◆ **Job**: Could you write out the opening lines of the data, word for word, stopping after the line that contains "0.2, 0.25, mh=0.0012)"?
[Start]
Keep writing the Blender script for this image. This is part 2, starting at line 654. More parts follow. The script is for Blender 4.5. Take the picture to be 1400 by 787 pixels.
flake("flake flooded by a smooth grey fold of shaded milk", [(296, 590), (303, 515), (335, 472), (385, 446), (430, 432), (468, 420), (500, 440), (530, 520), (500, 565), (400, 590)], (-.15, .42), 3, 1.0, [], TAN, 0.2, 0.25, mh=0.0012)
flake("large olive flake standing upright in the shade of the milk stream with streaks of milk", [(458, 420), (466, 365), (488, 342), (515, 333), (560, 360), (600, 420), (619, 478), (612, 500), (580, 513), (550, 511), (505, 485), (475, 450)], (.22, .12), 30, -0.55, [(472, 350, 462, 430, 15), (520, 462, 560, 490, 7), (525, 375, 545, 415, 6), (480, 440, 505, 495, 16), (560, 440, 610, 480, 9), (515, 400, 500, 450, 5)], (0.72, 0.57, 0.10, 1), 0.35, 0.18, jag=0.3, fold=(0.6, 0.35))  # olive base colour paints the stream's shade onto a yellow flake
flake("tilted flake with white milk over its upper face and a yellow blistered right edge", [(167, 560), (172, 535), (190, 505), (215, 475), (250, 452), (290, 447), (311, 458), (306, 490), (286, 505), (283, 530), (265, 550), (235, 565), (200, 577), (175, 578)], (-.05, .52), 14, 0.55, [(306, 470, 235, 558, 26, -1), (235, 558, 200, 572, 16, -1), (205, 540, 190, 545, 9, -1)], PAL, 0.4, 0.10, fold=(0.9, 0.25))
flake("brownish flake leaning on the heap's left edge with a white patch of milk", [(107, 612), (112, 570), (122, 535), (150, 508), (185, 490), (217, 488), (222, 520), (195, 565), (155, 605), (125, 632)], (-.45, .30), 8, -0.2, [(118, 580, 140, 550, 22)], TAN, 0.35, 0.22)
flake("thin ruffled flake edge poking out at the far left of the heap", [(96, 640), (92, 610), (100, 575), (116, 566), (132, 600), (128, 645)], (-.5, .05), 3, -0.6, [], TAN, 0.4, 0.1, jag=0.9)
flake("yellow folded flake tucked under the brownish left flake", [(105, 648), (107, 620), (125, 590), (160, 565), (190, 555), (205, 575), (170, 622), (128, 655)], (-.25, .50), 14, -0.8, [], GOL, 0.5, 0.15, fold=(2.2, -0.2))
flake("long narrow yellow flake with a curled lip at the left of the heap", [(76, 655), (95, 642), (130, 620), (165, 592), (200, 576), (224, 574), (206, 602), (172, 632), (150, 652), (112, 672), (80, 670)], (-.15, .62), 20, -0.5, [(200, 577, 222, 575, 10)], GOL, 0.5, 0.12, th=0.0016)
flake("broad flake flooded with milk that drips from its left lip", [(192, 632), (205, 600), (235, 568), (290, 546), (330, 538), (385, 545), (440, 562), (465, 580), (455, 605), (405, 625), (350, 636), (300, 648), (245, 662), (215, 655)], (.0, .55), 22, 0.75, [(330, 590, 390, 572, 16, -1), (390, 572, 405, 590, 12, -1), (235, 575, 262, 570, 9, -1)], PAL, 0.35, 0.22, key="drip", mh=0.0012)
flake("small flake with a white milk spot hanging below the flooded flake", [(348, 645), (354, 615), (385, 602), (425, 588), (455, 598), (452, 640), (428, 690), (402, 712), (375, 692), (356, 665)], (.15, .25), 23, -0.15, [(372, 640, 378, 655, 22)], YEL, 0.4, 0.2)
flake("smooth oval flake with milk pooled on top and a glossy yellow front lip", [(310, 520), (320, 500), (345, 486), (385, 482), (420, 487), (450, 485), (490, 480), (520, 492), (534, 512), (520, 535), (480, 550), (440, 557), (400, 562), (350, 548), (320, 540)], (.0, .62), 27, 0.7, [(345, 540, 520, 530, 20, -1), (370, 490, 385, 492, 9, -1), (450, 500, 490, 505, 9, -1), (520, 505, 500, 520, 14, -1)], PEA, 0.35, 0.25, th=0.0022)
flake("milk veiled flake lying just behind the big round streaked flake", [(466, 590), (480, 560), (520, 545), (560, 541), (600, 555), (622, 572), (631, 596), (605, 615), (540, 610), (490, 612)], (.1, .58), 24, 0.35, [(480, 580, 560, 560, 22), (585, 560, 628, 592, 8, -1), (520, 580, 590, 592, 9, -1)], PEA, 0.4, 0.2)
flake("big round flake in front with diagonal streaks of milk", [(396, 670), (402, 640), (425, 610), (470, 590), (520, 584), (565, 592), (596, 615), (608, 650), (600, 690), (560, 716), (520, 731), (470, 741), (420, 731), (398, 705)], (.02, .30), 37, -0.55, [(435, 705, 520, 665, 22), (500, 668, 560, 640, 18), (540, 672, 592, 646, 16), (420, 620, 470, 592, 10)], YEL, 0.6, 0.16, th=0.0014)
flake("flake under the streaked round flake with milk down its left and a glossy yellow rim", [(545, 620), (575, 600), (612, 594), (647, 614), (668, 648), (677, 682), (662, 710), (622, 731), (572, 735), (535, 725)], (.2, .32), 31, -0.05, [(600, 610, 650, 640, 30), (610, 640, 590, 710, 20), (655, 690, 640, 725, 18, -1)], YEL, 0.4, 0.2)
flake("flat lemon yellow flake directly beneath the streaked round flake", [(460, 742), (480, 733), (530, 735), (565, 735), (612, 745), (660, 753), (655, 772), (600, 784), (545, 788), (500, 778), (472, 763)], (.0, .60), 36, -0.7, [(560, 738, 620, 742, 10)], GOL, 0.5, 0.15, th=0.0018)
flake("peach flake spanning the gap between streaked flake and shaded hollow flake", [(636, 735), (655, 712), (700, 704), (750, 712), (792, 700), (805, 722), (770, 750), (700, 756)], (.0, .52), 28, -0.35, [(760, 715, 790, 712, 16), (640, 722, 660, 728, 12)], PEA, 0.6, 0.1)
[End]
◆ **Task output**:
Keep writing the Blender script for this image. This is part 2, starting at line 654. More parts follow. The script is for Blender 4.5. Take the picture to be 1400 by 787 pixels.
flake("flake flooded by a smooth grey fold of shaded milk", [(296, 590), (303, 515), (335, 472), (385, 446), (430, 432), (468, 420), (500, 440), (530, 520), (500, 565), (400, 590)], (-.15, .42), 3, 1.0, [], TAN, 0.2, 0.25, mh=0.0012)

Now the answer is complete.